[Scripts that build scenes]
------------------------------------
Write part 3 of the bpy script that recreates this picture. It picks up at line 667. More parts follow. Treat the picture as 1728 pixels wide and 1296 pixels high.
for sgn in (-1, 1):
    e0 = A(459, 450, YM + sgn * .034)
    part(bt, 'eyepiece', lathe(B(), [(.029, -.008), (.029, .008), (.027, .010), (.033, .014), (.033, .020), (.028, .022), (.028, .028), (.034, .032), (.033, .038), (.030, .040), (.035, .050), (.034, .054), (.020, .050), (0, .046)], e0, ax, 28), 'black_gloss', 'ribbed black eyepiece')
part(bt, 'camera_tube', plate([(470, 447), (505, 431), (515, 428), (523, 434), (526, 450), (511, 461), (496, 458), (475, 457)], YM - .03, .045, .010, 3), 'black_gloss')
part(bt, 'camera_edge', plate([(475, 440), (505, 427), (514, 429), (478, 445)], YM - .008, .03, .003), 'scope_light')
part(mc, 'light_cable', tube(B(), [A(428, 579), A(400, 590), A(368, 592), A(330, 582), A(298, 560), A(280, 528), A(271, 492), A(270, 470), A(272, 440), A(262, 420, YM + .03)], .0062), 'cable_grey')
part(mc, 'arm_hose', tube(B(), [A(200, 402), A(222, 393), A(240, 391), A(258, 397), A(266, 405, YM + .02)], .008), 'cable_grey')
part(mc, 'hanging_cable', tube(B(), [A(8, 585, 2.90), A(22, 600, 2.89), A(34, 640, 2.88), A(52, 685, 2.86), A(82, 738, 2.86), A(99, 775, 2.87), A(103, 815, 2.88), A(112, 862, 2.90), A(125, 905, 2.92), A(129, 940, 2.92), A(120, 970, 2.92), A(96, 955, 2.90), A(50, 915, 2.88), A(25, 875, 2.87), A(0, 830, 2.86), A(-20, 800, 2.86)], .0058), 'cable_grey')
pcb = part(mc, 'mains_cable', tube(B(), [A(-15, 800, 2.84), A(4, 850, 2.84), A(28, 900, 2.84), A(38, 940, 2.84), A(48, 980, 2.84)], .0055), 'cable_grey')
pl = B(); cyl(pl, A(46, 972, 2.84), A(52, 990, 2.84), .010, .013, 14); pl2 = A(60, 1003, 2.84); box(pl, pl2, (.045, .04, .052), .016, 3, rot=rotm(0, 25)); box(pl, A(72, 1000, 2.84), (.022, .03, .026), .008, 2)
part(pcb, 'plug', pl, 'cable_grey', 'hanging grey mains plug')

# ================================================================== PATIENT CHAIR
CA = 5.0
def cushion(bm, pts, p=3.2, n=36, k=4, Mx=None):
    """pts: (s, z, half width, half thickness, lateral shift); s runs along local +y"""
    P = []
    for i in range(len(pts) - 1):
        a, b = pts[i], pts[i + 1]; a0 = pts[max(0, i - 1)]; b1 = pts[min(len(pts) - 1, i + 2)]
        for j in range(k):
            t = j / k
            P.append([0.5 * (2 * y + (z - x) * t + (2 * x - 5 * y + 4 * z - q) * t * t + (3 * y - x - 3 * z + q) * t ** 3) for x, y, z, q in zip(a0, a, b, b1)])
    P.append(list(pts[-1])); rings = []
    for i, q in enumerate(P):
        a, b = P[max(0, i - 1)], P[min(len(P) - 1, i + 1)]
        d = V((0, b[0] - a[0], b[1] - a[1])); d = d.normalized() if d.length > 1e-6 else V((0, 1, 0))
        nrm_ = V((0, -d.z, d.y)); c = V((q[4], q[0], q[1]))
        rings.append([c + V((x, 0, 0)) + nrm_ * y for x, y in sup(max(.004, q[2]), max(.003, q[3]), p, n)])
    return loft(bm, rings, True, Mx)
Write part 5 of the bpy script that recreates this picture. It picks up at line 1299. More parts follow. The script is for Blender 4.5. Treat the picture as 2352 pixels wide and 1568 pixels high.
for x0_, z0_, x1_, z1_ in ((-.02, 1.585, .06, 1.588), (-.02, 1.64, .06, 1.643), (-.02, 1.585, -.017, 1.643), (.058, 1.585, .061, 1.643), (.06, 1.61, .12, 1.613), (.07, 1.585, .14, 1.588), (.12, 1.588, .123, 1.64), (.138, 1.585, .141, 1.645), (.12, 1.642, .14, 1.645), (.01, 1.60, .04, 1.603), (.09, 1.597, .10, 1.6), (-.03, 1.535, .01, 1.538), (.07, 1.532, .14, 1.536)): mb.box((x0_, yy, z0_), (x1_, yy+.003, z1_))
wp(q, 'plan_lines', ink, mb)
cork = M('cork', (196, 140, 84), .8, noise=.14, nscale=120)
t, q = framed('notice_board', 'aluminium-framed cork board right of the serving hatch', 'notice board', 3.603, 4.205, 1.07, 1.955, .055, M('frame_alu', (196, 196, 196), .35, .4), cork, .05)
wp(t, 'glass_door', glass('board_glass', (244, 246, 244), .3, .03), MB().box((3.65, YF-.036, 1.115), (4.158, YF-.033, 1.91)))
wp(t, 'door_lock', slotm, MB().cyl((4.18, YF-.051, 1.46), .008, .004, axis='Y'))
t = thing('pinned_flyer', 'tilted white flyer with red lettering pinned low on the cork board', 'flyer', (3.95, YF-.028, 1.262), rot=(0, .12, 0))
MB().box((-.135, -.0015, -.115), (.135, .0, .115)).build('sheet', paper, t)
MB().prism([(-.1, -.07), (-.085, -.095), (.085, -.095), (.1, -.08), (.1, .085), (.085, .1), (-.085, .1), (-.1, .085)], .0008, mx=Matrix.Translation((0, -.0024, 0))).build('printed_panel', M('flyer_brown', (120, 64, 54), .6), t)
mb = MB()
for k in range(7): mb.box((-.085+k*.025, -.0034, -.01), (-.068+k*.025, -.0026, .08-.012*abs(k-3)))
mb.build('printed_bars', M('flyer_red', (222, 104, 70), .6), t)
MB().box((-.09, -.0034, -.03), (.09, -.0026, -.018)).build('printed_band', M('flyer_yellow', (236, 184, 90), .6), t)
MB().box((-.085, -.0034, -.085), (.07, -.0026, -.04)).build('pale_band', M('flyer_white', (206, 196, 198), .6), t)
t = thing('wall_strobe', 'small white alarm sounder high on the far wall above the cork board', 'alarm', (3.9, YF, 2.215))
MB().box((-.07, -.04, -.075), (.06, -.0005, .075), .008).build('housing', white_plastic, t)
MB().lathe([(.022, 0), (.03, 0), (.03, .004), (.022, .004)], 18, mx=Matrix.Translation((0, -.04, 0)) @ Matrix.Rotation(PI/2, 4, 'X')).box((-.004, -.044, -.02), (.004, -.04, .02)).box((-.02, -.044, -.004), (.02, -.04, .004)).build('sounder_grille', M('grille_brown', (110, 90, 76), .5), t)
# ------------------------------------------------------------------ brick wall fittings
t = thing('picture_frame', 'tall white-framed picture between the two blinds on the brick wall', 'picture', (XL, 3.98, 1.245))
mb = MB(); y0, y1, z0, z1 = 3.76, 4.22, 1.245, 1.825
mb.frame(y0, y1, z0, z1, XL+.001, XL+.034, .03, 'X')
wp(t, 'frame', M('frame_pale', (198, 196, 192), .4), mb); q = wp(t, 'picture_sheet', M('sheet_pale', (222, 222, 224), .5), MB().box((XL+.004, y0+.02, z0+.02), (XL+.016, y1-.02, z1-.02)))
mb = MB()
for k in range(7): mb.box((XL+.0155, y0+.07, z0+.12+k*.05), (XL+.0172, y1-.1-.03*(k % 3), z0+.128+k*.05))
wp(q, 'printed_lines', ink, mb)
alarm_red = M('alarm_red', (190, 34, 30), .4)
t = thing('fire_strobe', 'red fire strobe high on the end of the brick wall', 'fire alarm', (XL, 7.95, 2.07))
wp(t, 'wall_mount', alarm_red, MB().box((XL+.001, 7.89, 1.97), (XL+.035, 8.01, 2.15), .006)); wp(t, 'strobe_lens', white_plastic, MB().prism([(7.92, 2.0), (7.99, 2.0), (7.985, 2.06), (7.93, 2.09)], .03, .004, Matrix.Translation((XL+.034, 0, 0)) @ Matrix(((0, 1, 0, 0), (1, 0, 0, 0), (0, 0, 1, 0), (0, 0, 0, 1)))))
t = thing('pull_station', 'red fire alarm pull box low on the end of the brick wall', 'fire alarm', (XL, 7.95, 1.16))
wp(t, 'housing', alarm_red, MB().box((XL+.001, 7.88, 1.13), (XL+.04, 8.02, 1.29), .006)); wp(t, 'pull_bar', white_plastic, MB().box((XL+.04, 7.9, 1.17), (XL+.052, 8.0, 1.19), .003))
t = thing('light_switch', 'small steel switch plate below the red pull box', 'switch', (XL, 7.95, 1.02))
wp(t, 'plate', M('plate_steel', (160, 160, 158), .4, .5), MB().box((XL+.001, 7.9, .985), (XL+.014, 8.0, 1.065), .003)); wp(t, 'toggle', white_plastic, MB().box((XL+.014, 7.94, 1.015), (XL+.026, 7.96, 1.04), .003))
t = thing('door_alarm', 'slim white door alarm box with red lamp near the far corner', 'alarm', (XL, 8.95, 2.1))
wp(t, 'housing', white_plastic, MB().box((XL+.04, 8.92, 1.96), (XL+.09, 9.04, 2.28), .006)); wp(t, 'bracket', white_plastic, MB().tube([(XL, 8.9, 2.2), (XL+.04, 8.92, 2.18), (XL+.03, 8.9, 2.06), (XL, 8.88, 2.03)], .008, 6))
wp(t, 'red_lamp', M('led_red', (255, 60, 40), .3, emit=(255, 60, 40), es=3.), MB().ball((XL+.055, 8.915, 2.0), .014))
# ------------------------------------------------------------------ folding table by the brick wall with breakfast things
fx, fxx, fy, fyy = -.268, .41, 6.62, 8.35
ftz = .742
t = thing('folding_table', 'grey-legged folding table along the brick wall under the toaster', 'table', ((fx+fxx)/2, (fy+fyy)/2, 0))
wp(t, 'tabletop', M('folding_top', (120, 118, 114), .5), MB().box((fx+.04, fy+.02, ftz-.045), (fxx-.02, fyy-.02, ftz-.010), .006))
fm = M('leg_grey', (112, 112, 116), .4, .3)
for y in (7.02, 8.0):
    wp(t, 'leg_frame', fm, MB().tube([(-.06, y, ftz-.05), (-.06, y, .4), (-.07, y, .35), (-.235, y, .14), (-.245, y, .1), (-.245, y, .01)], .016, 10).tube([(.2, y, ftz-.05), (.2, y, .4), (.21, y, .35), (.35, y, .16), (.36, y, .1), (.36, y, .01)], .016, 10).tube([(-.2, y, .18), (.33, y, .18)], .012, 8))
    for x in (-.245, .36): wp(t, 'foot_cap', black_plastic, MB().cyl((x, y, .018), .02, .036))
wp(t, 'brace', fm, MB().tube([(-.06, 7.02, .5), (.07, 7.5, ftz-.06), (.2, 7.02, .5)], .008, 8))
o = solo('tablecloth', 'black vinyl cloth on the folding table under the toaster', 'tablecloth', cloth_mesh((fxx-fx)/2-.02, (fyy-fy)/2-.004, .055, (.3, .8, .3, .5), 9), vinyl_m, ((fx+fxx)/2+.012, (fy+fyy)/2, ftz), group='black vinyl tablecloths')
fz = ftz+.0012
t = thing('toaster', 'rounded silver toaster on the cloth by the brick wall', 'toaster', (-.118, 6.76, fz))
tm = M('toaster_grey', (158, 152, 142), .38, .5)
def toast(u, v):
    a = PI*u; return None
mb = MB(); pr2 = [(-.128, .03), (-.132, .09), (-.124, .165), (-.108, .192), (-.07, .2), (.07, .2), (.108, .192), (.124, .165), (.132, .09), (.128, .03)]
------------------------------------
**Aim:**
Exactly repeat the lines above, from the opening line through the one with "part(pcb, 'plug', pl, 'cable_grey', 'hanging", and include nothing else.

**Result of this task:**
Write part 3 of the bpy script that recreates this picture. It picks up at line 667. More parts follow. Treat the picture as 1728 pixels wide and 1296 pixels high.
for sgn in (-1, 1):
    e0 = A(459, 450, YM + sgn * .034)
    part(bt, 'eyepiece', lathe(B(), [(.029, -.008), (.029, .008), (.027, .010), (.033, .014), (.033, .020), (.028, .022), (.028, .028), (.034, .032), (.033, .038), (.030, .040), (.035, .050), (.034, .054), (.020, .050), (0, .046)], e0, ax, 28), 'black_gloss', 'ribbed black eyepiece')
part(bt, 'camera_tube', plate([(470, 447), (505, 431), (515, 428), (523, 434), (526, 450), (511, 461), (496, 458), (475, 457)], YM - .03, .045, .010, 3), 'black_gloss')
part(bt, 'camera_edge', plate([(475, 440), (505, 427), (514, 429), (478, 445)], YM - .008, .03, .003), 'scope_light')
part(mc, 'light_cable', tube(B(), [A(428, 579), A(400, 590), A(368, 592), A(330, 582), A(298, 560), A(280, 528), A(271, 492), A(270, 470), A(272, 440), A(262, 420, YM + .03)], .0062), 'cable_grey')
part(mc, 'arm_hose', tube(B(), [A(200, 402), A(222, 393), A(240, 391), A(258, 397), A(266, 405, YM + .02)], .008), 'cable_grey')
part(mc, 'hanging_cable', tube(B(), [A(8, 585, 2.90), A(22, 600, 2.89), A(34, 640, 2.88), A(52, 685, 2.86), A(82, 738, 2.86), A(99, 775, 2.87), A(103, 815, 2.88), A(112, 862, 2.90), A(125, 905, 2.92), A(129, 940, 2.92), A(120, 970, 2.92), A(96, 955, 2.90), A(50, 915, 2.88), A(25, 875, 2.87), A(0, 830, 2.86), A(-20, 800, 2.86)], .0058), 'cable_grey')
pcb = part(mc, 'mains_cable', tube(B(), [A(-15, 800, 2.84), A(4, 850, 2.84), A(28, 900, 2.84), A(38, 940, 2.84), A(48, 980, 2.84)], .0055), 'cable_grey')
pl = B(); cyl(pl, A(46, 972, 2.84), A(52, 990, 2.84), .010, .013, 14); pl2 = A(60, 1003, 2.84); box(pl, pl2, (.045, .04, .052), .016, 3, rot=rotm(0, 25)); box(pl, A(72, 1000, 2.84), (.022, .03, .026), .008, 2)
part(pcb, 'plug', pl, 'cable_grey', 'hanging grey mains plug')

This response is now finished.